§ Given exercise:
Output an exact reproduction of the data.

§ Provided material:
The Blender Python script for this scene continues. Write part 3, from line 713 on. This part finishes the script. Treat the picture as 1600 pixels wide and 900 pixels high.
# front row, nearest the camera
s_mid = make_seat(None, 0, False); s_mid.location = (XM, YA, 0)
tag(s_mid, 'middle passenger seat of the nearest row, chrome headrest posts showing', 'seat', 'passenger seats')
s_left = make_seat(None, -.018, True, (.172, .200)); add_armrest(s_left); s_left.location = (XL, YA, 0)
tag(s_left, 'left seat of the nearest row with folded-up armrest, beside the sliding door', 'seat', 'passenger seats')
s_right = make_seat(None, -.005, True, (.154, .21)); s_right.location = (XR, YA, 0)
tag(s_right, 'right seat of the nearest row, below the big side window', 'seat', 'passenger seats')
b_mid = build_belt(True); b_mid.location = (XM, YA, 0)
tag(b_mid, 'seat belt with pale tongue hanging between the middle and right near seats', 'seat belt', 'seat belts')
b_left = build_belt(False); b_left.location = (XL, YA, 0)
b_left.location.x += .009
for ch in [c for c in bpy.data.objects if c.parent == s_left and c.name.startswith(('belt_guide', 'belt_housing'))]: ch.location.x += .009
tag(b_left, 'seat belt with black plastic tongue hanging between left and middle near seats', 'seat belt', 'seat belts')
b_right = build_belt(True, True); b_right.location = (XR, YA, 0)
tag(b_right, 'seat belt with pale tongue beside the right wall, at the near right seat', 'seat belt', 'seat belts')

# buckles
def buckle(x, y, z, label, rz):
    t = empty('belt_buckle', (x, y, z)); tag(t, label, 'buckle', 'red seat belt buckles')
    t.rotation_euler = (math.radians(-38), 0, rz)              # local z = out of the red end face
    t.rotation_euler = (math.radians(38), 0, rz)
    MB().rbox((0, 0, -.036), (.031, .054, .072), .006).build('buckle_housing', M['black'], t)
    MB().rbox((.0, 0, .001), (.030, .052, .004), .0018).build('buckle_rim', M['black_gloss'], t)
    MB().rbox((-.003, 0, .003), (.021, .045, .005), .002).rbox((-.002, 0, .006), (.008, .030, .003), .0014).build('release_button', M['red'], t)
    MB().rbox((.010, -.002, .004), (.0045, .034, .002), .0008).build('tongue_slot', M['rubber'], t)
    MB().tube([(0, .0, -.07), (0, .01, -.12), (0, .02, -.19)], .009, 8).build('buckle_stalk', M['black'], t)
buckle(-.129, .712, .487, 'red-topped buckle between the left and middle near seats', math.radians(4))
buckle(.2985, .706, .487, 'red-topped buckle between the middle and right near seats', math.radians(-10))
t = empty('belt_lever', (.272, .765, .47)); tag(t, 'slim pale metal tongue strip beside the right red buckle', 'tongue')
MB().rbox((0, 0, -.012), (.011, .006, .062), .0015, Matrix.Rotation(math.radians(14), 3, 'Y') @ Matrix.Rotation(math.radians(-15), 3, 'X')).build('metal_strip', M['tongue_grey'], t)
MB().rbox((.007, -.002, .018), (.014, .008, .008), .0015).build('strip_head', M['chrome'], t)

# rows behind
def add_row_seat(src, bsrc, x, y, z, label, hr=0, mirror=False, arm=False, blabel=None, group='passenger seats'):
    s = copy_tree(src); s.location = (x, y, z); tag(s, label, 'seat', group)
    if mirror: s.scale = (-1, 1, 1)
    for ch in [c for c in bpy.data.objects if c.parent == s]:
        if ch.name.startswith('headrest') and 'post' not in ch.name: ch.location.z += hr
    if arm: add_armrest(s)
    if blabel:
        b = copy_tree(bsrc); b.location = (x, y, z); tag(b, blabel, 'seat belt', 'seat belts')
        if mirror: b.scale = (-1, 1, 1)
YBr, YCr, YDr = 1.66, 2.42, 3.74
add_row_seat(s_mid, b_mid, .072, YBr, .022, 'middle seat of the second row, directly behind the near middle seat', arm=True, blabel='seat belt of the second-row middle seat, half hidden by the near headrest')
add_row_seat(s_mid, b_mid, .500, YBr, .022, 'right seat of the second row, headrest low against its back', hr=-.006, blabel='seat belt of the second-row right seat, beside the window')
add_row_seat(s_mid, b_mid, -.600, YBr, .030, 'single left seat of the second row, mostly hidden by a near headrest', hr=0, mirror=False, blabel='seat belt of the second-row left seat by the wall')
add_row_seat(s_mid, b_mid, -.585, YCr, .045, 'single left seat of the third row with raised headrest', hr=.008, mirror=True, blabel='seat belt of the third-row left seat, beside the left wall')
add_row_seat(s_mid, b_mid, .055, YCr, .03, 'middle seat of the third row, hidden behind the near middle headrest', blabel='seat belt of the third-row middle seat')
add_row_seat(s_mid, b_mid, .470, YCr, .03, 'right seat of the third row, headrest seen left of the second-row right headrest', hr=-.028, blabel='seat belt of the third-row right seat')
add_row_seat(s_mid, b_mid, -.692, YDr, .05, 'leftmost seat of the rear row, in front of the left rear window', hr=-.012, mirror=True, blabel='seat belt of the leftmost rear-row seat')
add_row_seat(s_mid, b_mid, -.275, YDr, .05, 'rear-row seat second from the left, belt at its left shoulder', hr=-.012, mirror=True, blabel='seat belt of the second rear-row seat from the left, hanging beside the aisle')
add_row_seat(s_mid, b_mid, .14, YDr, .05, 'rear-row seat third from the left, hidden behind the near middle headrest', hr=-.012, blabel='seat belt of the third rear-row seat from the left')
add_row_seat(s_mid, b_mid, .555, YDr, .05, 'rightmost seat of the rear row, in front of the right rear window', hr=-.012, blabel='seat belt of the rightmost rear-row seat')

§ Answer to this task:
The Blender Python script for this scene continues. Write part 3, from line 713 on. This part finishes the script. Treat the picture as 1600 pixels wide and 900 pixels high.
# front row, nearest the camera
s_mid = make_seat(None, 0, False); s_mid.location = (XM, YA, 0)
tag(s_mid, 'middle passenger seat of the nearest row, chrome headrest posts showing', 'seat', 'passenger seats')
s_left = make_seat(None, -.018, True, (.172, .200)); add_armrest(s_left); s_left.location = (XL, YA, 0)
tag(s_left, 'left seat of the nearest row with folded-up armrest, beside the sliding door', 'seat', 'passenger seats')
s_right = make_seat(None, -.005, True, (.154, .21)); s_right.location = (XR, YA, 0)
tag(s_right, 'right seat of the nearest row, below the big side window', 'seat', 'passenger seats')
b_mid = build_belt(True); b_mid.location = (XM, YA, 0)
tag(b_mid, 'seat belt with pale tongue hanging between the middle and right near seats', 'seat belt', 'seat belts')
b_left = build_belt(False); b_left.location = (XL, YA, 0)
b_left.location.x += .009
for ch in [c for c in bpy.data.objects if c.parent == s_left and c.name.startswith(('belt_guide', 'belt_housing'))]: ch.location.x += .009
tag(b_left, 'seat belt with black plastic tongue hanging between left and middle near seats', 'seat belt', 'seat belts')
b_right = build_belt(True, True); b_right.location = (XR, YA, 0)
tag(b_right, 'seat belt with pale tongue beside the right wall, at the near right seat', 'seat belt', 'seat belts')

# buckles
def buckle(x, y, z, label, rz):
    t = empty('belt_buckle', (x, y, z)); tag(t, label, 'buckle', 'red seat belt buckles')
    t.rotation_euler = (math.radians(-38), 0, rz)              # local z = out of the red end face
    t.rotation_euler = (math.radians(38), 0, rz)
    MB().rbox((0, 0, -.036), (.031, .054, .072), .006).build('buckle_housing', M['black'], t)
    MB().rbox((.0, 0, .001), (.030, .052, .004), .0018).build('buckle_rim', M['black_gloss'], t)
    MB().rbox((-.003, 0, .003), (.021, .045, .005), .002).rbox((-.002, 0, .006), (.008, .030, .003), .0014).build('release_button', M['red'], t)
    MB().rbox((.010, -.002, .004), (.0045, .034, .002), .0008).build('tongue_slot', M['rubber'], t)
    MB().tube([(0, .0, -.07), (0, .01, -.12), (0, .02, -.19)], .009, 8).build('buckle_stalk', M['black'], t)
buckle(-.129, .712, .487, 'red-topped buckle between the left and middle near seats', math.radians(4))
buckle(.2985, .706, .487, 'red-topped buckle between the middle and right near seats', math.radians(-10))
t = empty('belt_lever', (.272, .765, .47)); tag(t, 'slim pale metal tongue strip beside the right red buckle', 'tongue')
MB().rbox((0, 0, -.012), (.011, .006, .062), .0015, Matrix.Rotation(math.radians(14), 3, 'Y') @ Matrix.Rotation(math.radians(-15), 3, 'X')).build('metal_strip', M['tongue_grey'], t)
MB().rbox((.007, -.002, .018), (.014, .008, .008), .0015).build('strip_head', M['chrome'], t)

# rows behind
def add_row_seat(src, bsrc, x, y, z, label, hr=0, mirror=False, arm=False, blabel=None, group='passenger seats'):
    s = copy_tree(src); s.location = (x, y, z); tag(s, label, 'seat', group)
    if mirror: s.scale = (-1, 1, 1)
    for ch in [c for c in bpy.data.objects if c.parent == s]:
        if ch.name.startswith('headrest') and 'post' not in ch.name: ch.location.z += hr
    if arm: add_armrest(s)
    if blabel:
        b = copy_tree(bsrc); b.location = (x, y, z); tag(b, blabel, 'seat belt', 'seat belts')
        if mirror: b.scale = (-1, 1, 1)
YBr, YCr, YDr = 1.66, 2.42, 3.74
add_row_seat(s_mid, b_mid, .072, YBr, .022, 'middle seat of the second row, directly behind the near middle seat', arm=True, blabel='seat belt of the second-row middle seat, half hidden by the near headrest')
add_row_seat(s_mid, b_mid, .500, YBr, .022, 'right seat of the second row, headrest low against its back', hr=-.006, blabel='seat belt of the second-row right seat, beside the window')
add_row_seat(s_mid, b_mid, -.600, YBr, .030, 'single left seat of the second row, mostly hidden by a near headrest', hr=0, mirror=False, blabel='seat belt of the second-row left seat by the wall')
add_row_seat(s_mid, b_mid, -.585, YCr, .045, 'single left seat of the third row with raised headrest', hr=.008, mirror=True, blabel='seat belt of the third-row left seat, beside the left wall')
add_row_seat(s_mid, b_mid, .055, YCr, .03, 'middle seat of the third row, hidden behind the near middle headrest', blabel='seat belt of the third-row middle seat')
add_row_seat(s_mid, b_mid, .470, YCr, .03, 'right seat of the third row, headrest seen left of the second-row right headrest', hr=-.028, blabel='seat belt of the third-row right seat')
add_row_seat(s_mid, b_mid, -.692, YDr, .05, 'leftmost seat of the rear row, in front of the left rear window', hr=-.012, mirror=True, blabel='seat belt of the leftmost rear-row seat')
add_row_seat(s_mid, b_mid, -.275, YDr, .05, 'rear-row seat second from the left, belt at its left shoulder', hr=-.012, mirror=True, blabel='seat belt of the second rear-row seat from the left, hanging beside the aisle')
add_row_seat(s_mid, b_mid, .14, YDr, .05, 'rear-row seat third from the left, hidden behind the near middle headrest', hr=-.012, blabel='seat belt of the third rear-row seat from the left')
add_row_seat(s_mid, b_mid, .555, YDr, .05, 'rightmost seat of the rear row, in front of the right rear window', hr=-.012, blabel='seat belt of the rightmost rear-row seat')